● Provided data:
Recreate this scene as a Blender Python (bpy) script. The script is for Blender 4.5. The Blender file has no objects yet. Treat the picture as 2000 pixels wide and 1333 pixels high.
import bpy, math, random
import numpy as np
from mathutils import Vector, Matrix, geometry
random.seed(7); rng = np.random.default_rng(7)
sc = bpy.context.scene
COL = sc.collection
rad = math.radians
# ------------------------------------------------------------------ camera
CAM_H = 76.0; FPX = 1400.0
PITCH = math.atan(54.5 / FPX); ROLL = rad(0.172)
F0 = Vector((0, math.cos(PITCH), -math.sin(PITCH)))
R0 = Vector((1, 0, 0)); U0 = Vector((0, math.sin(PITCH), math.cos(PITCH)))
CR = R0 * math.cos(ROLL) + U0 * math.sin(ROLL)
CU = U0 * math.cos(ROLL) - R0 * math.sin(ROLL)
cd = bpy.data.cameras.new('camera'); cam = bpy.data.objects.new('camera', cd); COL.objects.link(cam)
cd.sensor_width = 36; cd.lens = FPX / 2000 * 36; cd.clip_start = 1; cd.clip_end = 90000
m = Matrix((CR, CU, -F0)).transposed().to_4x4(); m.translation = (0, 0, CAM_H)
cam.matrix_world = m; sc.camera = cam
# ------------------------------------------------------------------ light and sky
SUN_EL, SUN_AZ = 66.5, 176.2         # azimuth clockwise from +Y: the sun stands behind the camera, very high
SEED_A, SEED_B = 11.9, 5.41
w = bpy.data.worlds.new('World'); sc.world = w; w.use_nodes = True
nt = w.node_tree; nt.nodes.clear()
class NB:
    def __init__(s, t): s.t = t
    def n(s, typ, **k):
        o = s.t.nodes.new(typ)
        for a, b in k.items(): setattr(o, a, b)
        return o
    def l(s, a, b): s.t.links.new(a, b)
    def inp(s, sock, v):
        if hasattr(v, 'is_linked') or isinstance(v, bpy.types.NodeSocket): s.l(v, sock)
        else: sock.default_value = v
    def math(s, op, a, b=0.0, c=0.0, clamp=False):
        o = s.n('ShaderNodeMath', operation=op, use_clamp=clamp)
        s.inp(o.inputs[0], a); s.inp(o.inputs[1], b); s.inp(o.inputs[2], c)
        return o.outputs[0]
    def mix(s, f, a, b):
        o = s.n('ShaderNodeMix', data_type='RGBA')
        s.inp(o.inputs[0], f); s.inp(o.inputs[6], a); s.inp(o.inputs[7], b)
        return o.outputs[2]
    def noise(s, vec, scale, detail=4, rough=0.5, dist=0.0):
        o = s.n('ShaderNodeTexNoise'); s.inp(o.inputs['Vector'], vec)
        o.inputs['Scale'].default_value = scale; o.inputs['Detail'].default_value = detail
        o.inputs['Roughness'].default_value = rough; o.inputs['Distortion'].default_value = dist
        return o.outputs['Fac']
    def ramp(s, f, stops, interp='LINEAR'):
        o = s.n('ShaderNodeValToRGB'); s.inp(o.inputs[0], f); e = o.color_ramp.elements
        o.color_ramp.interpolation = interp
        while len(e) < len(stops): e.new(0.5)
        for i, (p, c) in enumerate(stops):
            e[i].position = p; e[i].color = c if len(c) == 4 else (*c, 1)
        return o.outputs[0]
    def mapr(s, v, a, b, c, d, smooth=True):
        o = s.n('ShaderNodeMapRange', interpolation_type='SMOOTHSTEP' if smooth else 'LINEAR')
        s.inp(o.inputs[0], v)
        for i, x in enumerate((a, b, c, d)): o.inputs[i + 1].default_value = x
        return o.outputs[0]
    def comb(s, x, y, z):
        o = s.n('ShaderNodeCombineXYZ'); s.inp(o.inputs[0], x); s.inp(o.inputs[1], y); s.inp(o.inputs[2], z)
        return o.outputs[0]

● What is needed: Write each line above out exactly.

● Exercise answer:
Recreate this scene as a Blender Python (bpy) script. The script is for Blender 4.5. The Blender file has no objects yet. Treat the picture as 2000 pixels wide and 1333 pixels high.
import bpy, math, random
import numpy as np
from mathutils import Vector, Matrix, geometry
random.seed(7); rng = np.random.default_rng(7)
sc = bpy.context.scene
COL = sc.collection
rad = math.radians
# ------------------------------------------------------------------ camera
CAM_H = 76.0; FPX = 1400.0
PITCH = math.atan(54.5 / FPX); ROLL = rad(0.172)
F0 = Vector((0, math.cos(PITCH), -math.sin(PITCH)))
R0 = Vector((1, 0, 0)); U0 = Vector((0, math.sin(PITCH), math.cos(PITCH)))
CR = R0 * math.cos(ROLL) + U0 * math.sin(ROLL)
CU = U0 * math.cos(ROLL) - R0 * math.sin(ROLL)
cd = bpy.data.cameras.new('camera'); cam = bpy.data.objects.new('camera', cd); COL.objects.link(cam)
cd.sensor_width = 36; cd.lens = FPX / 2000 * 36; cd.clip_start = 1; cd.clip_end = 90000
m = Matrix((CR, CU, -F0)).transposed().to_4x4(); m.translation = (0, 0, CAM_H)
cam.matrix_world = m; sc.camera = cam
# ------------------------------------------------------------------ light and sky
SUN_EL, SUN_AZ = 66.5, 176.2         # azimuth clockwise from +Y: the sun stands behind the camera, very high
SEED_A, SEED_B = 11.9, 5.41
w = bpy.data.worlds.new('World'); sc.world = w; w.use_nodes = True
nt = w.node_tree; nt.nodes.clear()
class NB:
    def __init__(s, t): s.t = t
    def n(s, typ, **k):
        o = s.t.nodes.new(typ)
        for a, b in k.items(): setattr(o, a, b)
        return o
    def l(s, a, b): s.t.links.new(a, b)
    def inp(s, sock, v):
        if hasattr(v, 'is_linked') or isinstance(v, bpy.types.NodeSocket): s.l(v, sock)
        else: sock.default_value = v
    def math(s, op, a, b=0.0, c=0.0, clamp=False):
        o = s.n('ShaderNodeMath', operation=op, use_clamp=clamp)
        s.inp(o.inputs[0], a); s.inp(o.inputs[1], b); s.inp(o.inputs[2], c)
        return o.outputs[0]
    def mix(s, f, a, b):
        o = s.n('ShaderNodeMix', data_type='RGBA')
        s.inp(o.inputs[0], f); s.inp(o.inputs[6], a); s.inp(o.inputs[7], b)
        return o.outputs[2]
    def noise(s, vec, scale, detail=4, rough=0.5, dist=0.0):
        o = s.n('ShaderNodeTexNoise'); s.inp(o.inputs['Vector'], vec)
        o.inputs['Scale'].default_value = scale; o.inputs['Detail'].default_value = detail
        o.inputs['Roughness'].default_value = rough; o.inputs['Distortion'].default_value = dist
        return o.outputs['Fac']
    def ramp(s, f, stops, interp='LINEAR'):
        o = s.n('ShaderNodeValToRGB'); s.inp(o.inputs[0], f); e = o.color_ramp.elements
        o.color_ramp.interpolation = interp
        while len(e) < len(stops): e.new(0.5)
        for i, (p, c) in enumerate(stops):
            e[i].position = p; e[i].color = c if len(c) == 4 else (*c, 1)
        return o.outputs[0]
    def mapr(s, v, a, b, c, d, smooth=True):
        o = s.n('ShaderNodeMapRange', interpolation_type='SMOOTHSTEP' if smooth else 'LINEAR')
        s.inp(o.inputs[0], v)
        for i, x in enumerate((a, b, c, d)): o.inputs[i + 1].default_value = x
        return o.outputs[0]
    def comb(s, x, y, z):
        o = s.n('ShaderNodeCombineXYZ'); s.inp(o.inputs[0], x); s.inp(o.inputs[1], y); s.inp(o.inputs[2], z)
        return o.outputs[0]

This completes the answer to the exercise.